Within 24 hours of the story breaking, “Park Geun-hye impeachment” and “resignation” dominated searches on Korea’s major portal sites. Soon after, foreign news organisations caught wind of the story and began coverage as well.

The Korea Times

  • In contrast to some of the other news outlets also frantically covering every update in the Choi-gate scandal, the Korea Times began it’s coverage of the political scandal in defense of the president.
  • The day after the scandal had erupted, a photograph titled “In defense of President” captured the ruling Saenuri Party Chairman Lee Jung-hyun amidst a crowd of reporters. The open-ended title allows readers to weigh the idea that the president still has supporters. The caption of the photo quotes Lee as saying, “I also sometimes show the drafts of my speeches to my friends to seek their opinion,” in defense of the president. By showing someone else likening himself to the president and normalising the allegations, Korea Times portrays Park as relatable and tones down the gravity of the situation.
  • However, the newspaper took a dramatic shift in opinion within the span of two weeks as an article released today spotlighted Ban Ki-moon, the United Nations Secretary-General, as both the popular and the right choice for South Korea’s next president. In an attempt to support this opinion, Korea Times mentions a Forbes magazine article also echoing the sentiment that Ban would be a good president. The positive light this article depicts Ban in shows Korea Times no longer believes the president requires defense, but that she what she needs is a replacement.

BBC News

  • Currently championing the title of “world’s largest news broadcast organisation”, BBC News has also been providing updates on South Korea’s political situation.
  • A news story was published today in light of recent updates of South Korean prosecution now officially probing Samsung Electronics. The title and first paragraph are bolded and straight to the point, while following paragraphs provide impartial background information to the political scandal – probably in consideration of the foreign audience that the BBC caters to. Three photographs are featured in the article: a photograph representing Samsung, an image of Choi Soon-sil and a picture of President Park Geun-hye. The first photograph carries no description but the second and third are captioned in a way that emphasises a more dramatic aspect of this scandal, highlighting the mysterious relationship between Choi and Park and the quasi-religious background connecting the two. Nothing draws attention like a good cult story, right?

The Guardian

  • Though The Guardian began coverage of the political crisis half a week after the news had broken in South Korea, it currently covers the Choi-gate scandal in length and in consistency with the updates.
  • In comparison to some other major foreign news organisations, the Guardian shows more commitment to covering the political scandal in detail. This is explained by the briefing the newspaper had published a week ago, as it not only explains the current mess in South Korea and the key players involved, but also brings up questions about the implications of this situation outside of South Korea. The Guardian believes that the scandal will be “causing concern in the US and Japan” in the face of North Korea’s nuclear weapons programme.
  • A more recent report shares the South Korean president bore a stunning defeat when protests from opposing political parties forced Park to withdraw her nomination for prime minister. Like the Korea Times and many other Korean news outlets, the Guardian seems to be predicting a bleak end to Park’s struggles to retain power. In contrast to the Korea Times, however, the Guardian raises the question of “to what extent” will the president be forced to forfeit her authority. This could be interpreted as prediction that Park will keep her title as president, which is a stark difference to what the general Korean public is currently pushing for.
  • It’s interesting to note that both the briefing and the report link back multiple times to related articles also published by the Guardian. The Guardian currently sits comfortably within the top5 of a net readership number ranking, a feat that couldn’t have been achieved without prioritising traffic within their online news website.

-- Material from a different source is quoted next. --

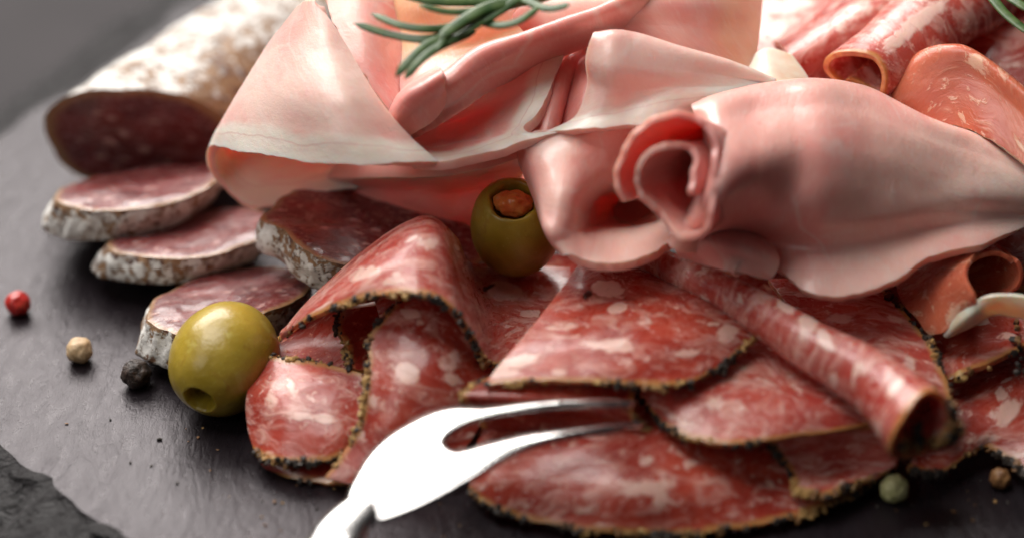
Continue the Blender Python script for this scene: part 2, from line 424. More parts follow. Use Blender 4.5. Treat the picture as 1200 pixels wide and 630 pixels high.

POSSIBLE DEVELOPMENTS FOR THE FUTURE?

  • Depending on whether or not prosecution unearths more evidence against Choi Soon-sil and Park Geun-hye, public opinion of both could either fall further or improve. Developments will influence future newspaper diction and angles.
  • The hit to Park Geun-hye’s reputation could seriously affect South Korea’s respectability in its relationships with other countries. A particular concern is the United States, as a change in leadership will soon demand South Korea’s effort in creating new bonds or protecting existing ones.
  • Foreign news outlets could possibly make further novelty out of Choi Soon-sil’s “cult” background, as the tags and keywords can easily enough provide clickbait titles.